9. The connector according to claim 1, wherein a distal end of the at least one cantilevered arm has a chamfered surface.

10. An electrical connector for connecting a printed circuit board and a coaxial cable comprising:

a first connector body electrically connected to the printed circuit board, the first connector body having a front end and a back end and an opening extending therebetween, the first connector body having an outside surface with a generally circular cross section and at least one groove extending at least partially around the outside surface; and

a second connector body having an outer sleeve portion mechanically connected to the coaxial cable and having at least one cantilevered arm extending from the outer sleeve portion and configured to engage the at least one groove on the first connector body to prevent axial movement of the first and second connector bodies relative to one another when the first connector body and second connector body are connected.

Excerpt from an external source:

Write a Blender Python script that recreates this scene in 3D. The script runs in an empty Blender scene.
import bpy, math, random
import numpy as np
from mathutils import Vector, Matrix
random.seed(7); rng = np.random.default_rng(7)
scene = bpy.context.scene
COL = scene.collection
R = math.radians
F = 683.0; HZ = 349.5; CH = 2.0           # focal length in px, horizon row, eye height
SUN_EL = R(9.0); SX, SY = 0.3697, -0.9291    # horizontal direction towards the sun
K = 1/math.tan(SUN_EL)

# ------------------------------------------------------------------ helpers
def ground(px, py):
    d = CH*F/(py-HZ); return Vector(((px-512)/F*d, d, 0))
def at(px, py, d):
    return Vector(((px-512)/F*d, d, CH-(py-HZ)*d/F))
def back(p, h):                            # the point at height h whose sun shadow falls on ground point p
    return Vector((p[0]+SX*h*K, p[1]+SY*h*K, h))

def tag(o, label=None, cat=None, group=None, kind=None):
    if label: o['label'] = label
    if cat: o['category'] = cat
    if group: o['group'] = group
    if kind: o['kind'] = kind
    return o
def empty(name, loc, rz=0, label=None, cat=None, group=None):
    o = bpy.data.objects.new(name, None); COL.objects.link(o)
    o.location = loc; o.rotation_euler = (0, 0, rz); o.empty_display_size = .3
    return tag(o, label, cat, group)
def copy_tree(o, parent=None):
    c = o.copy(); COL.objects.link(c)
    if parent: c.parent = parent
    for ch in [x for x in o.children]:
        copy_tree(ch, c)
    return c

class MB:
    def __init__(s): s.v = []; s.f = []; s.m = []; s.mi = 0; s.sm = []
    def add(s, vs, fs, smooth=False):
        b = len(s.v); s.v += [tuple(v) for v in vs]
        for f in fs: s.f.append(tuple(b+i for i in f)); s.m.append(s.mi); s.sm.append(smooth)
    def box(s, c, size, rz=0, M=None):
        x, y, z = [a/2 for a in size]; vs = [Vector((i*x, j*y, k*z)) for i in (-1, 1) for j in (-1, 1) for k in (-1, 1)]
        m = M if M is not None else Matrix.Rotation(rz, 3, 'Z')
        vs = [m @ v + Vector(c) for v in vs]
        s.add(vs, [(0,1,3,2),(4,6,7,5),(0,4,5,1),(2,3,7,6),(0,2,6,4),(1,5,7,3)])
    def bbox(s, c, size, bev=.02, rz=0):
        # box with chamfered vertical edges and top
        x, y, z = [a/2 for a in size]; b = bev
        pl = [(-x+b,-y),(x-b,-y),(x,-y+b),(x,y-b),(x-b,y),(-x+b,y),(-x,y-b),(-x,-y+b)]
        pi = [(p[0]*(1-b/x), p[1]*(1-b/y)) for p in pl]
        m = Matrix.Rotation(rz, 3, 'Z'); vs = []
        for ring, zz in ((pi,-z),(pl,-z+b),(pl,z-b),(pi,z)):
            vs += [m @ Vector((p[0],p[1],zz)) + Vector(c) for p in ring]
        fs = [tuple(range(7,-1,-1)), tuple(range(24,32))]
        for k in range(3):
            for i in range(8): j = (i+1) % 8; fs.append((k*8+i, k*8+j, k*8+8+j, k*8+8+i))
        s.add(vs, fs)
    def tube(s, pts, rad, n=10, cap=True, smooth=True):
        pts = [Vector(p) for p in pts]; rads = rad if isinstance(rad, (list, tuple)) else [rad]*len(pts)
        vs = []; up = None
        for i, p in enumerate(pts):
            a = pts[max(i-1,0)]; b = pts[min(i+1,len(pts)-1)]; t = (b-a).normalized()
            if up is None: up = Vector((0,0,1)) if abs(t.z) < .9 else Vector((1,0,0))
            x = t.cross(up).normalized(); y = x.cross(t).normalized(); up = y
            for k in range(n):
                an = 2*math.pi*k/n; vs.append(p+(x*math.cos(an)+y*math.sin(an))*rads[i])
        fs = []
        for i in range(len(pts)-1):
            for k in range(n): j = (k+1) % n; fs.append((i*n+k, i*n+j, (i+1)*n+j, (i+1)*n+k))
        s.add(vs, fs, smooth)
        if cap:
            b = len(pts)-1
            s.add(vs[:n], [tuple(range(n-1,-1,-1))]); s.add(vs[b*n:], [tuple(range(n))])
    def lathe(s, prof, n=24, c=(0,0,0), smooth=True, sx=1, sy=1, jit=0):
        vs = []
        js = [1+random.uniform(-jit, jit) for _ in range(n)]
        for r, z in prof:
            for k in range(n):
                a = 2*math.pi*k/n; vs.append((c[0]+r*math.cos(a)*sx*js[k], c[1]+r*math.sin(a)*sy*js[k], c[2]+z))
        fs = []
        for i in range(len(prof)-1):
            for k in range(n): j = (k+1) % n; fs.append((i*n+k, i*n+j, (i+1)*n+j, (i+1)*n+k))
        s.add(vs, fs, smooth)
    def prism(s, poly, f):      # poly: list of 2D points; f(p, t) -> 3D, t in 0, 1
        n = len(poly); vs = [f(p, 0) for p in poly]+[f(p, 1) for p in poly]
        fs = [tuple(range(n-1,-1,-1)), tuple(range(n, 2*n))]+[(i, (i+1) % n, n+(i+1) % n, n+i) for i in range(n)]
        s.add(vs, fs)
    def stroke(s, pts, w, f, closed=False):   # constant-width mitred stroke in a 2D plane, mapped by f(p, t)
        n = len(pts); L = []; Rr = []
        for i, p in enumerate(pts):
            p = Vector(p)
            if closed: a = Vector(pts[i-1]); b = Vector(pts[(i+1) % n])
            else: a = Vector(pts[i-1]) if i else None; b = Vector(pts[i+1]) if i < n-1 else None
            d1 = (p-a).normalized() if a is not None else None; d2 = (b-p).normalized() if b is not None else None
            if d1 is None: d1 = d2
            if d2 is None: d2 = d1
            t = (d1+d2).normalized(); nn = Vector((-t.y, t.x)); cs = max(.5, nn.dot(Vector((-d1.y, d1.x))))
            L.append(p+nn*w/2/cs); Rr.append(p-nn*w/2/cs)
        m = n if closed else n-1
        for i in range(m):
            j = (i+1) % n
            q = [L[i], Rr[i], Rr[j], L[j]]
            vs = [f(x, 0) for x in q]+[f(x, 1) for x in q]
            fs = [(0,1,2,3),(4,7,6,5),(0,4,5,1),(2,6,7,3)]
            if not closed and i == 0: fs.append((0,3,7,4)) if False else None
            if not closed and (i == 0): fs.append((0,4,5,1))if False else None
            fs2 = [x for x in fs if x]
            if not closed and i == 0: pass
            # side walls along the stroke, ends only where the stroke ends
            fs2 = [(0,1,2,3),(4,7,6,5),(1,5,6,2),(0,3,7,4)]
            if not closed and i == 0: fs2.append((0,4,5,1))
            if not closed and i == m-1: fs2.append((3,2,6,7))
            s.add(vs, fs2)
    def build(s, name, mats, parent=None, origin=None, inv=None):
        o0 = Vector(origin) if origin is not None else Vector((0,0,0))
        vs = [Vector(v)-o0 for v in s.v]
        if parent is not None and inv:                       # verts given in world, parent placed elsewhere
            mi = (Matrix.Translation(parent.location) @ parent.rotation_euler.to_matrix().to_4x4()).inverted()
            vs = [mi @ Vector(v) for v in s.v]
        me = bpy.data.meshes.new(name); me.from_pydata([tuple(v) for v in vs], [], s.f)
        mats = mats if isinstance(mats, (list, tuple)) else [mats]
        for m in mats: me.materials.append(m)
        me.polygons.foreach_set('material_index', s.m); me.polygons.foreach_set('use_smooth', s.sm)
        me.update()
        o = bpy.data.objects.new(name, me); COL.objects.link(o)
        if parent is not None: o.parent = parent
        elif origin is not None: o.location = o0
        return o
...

11. The electrical connector according to claim 10, wherein the coaxial cable has an outer conductor mechanically attached thereto and the outer sleeve portion of the second connector body is mechanically attached to the outer conductor.

12. The electrical connector according to claim 10, wherein the at least one cantilevered arm includes two cantilevered arms, the two cantilevered arms being on opposite sides of the outer sleeve portion and the at least one groove includes two grooves.

13. The electrical connector according to claim 11, the outer conductor having a circumferential groove and the outer sleeve portion being disposed in the circumferential groove.

14. The electrical connector according to claim 13, wherein the second connector body rotates relative to the outer conductor.

15. The electrical connector according to claim 10, wherein pressing on a back portion of the at least one cantilevered arm disengages the second connector body from the first connector body.